The protectionists say that their system advances civilization inside a state and makes it great, but the facts are all against them. It was by trade that civilization was extended over the earth. It was through the contact of trade that the more civilized nations transmitted to others the alphabet, weights and measures, knowledge of astronomy, divisions of time, tools and weapons, coined money, systems of numeration, treatment of metals, skins, and wool, and all the other achievements of knowledge and invention which constitute the bases of our civilization. On the other hand, the nations which shut themselves up and developed an independent and self contained civilization (China and Japan) present us the types of arrested civilization and stereotyped social status. It is the penalty of isolation and of withdrawal from the giving and taking which properly bind the whole human race together, that even such intelligent and highly endowed people as the Chinese should find their high activity arrested at narrow limitations on every side. They invent coin, but never get beyond a cast copper coin. They invent gunpowder but can not make a gun. They invent movable types, but only the most rudimentary book. They discover the mariner’s compass, but never pass the infancy of ship-building.

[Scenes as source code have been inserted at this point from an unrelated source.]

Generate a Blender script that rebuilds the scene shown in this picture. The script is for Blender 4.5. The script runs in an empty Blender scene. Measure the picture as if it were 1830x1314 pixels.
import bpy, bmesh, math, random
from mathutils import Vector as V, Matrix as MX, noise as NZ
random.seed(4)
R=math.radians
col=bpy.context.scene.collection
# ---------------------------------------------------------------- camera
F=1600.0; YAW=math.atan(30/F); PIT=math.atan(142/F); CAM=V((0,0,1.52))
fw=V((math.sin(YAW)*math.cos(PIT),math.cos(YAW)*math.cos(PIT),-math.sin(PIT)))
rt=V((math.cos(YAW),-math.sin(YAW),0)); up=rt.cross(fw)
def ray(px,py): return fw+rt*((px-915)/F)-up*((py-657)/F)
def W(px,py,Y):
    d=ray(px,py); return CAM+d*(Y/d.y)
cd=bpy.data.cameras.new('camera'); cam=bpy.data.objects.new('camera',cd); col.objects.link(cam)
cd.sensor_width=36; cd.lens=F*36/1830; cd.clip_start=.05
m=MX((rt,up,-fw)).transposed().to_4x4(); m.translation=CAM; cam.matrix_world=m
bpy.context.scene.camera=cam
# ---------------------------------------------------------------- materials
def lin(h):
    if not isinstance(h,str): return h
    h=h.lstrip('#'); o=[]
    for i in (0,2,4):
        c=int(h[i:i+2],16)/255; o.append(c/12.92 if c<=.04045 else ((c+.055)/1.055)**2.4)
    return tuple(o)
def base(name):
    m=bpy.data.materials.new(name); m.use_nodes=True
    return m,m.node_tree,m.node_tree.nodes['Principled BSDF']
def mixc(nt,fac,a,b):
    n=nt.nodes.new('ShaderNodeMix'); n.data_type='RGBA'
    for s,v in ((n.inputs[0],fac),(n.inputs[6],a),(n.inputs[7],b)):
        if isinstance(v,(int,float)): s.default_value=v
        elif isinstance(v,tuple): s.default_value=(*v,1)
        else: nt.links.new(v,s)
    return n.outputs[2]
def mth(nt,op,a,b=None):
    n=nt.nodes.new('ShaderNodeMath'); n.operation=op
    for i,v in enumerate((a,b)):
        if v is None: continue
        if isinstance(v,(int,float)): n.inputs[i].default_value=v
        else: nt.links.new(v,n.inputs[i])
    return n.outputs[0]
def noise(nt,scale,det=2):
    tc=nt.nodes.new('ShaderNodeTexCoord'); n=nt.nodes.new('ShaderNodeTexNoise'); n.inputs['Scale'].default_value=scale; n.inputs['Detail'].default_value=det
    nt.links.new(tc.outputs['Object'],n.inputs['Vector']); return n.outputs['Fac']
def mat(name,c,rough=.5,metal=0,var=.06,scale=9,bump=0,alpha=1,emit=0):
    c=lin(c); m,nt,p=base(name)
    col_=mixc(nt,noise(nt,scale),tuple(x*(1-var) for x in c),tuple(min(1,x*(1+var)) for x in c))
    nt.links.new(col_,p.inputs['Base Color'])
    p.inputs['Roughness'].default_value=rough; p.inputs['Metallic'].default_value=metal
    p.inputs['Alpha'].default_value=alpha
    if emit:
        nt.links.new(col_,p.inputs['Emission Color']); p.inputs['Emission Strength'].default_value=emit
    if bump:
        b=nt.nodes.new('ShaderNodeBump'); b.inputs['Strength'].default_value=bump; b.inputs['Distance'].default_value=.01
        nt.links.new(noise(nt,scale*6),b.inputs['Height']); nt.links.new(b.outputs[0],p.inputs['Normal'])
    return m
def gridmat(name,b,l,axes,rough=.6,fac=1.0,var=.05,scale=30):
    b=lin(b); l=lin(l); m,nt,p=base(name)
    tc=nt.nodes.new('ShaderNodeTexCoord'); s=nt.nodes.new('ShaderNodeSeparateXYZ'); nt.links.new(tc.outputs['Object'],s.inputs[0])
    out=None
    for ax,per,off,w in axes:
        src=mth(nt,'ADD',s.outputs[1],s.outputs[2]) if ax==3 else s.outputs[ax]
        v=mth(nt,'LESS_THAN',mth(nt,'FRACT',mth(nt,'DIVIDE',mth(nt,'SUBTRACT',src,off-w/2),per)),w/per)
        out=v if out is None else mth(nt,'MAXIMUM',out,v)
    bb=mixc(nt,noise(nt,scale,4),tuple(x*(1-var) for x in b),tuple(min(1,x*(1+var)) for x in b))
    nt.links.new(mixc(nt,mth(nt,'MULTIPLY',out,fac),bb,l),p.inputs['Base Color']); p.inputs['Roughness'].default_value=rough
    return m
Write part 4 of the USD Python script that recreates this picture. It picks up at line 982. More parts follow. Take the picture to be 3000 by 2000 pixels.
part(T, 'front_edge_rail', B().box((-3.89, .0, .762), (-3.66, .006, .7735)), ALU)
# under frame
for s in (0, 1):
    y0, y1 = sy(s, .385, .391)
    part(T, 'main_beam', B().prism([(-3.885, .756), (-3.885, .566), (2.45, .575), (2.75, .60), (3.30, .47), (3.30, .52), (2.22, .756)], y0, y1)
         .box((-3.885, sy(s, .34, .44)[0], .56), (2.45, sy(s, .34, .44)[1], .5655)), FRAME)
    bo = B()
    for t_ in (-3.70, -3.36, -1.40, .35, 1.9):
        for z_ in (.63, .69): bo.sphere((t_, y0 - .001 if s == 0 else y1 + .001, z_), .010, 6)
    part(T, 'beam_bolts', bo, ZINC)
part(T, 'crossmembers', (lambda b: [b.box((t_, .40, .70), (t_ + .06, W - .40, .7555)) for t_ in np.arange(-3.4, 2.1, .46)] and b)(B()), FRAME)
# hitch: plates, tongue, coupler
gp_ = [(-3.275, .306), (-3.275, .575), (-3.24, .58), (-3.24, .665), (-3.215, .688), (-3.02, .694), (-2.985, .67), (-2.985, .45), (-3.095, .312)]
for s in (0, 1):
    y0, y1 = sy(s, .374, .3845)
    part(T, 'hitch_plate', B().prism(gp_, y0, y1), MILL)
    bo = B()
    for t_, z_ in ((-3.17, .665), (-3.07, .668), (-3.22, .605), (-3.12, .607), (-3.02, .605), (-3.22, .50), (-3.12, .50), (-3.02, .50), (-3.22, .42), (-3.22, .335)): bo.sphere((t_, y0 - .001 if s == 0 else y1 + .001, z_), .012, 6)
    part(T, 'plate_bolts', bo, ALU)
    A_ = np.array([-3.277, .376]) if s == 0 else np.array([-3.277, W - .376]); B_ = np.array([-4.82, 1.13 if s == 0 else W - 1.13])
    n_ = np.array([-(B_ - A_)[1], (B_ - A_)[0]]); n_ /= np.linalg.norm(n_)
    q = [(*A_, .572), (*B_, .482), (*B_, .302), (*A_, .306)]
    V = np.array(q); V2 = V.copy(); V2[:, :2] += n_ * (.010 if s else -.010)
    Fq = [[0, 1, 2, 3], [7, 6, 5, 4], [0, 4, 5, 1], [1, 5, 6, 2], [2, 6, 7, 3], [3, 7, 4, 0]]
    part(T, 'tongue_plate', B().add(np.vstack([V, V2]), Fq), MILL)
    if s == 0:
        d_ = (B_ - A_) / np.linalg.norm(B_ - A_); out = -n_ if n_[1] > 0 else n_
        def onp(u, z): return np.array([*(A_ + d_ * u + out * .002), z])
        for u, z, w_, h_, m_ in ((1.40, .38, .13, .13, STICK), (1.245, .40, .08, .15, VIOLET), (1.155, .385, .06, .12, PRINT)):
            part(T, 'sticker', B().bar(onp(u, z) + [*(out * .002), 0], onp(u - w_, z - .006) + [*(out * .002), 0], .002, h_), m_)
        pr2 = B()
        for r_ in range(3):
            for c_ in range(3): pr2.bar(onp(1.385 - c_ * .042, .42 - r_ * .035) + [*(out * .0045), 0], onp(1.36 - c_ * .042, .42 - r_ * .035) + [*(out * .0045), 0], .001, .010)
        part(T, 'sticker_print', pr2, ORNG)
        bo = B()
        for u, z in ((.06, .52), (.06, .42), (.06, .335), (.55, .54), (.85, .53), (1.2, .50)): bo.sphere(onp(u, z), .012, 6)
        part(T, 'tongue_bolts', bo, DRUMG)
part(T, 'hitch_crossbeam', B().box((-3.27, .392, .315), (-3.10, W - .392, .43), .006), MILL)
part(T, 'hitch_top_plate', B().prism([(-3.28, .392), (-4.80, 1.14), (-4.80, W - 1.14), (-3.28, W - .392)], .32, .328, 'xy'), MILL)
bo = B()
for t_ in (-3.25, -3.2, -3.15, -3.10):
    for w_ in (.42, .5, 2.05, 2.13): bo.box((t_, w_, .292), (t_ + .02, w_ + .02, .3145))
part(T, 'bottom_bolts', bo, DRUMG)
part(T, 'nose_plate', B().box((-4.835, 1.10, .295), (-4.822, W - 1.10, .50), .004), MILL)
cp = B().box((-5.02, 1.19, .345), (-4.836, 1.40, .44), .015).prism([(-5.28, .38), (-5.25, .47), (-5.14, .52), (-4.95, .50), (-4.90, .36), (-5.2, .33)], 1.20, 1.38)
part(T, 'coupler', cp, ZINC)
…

DBx: Those protectionists who are not merely venal rent-seekers eager to latch on any excuse for using state power to enrich themselves at the expense of their fellow citizens are deeply uninformed about society, economics, and history. They see greater abundance as a curse and tighter ties of mutual cooperation with foreigners as a threat. These protectionists are blind to all but the most immediate consequences of trade and protectionism. And, ignorant of their vast ignorance and blind to their blindness, they continue to imagine that their puny and illogical objections to free trade are somehow magnificent and effective.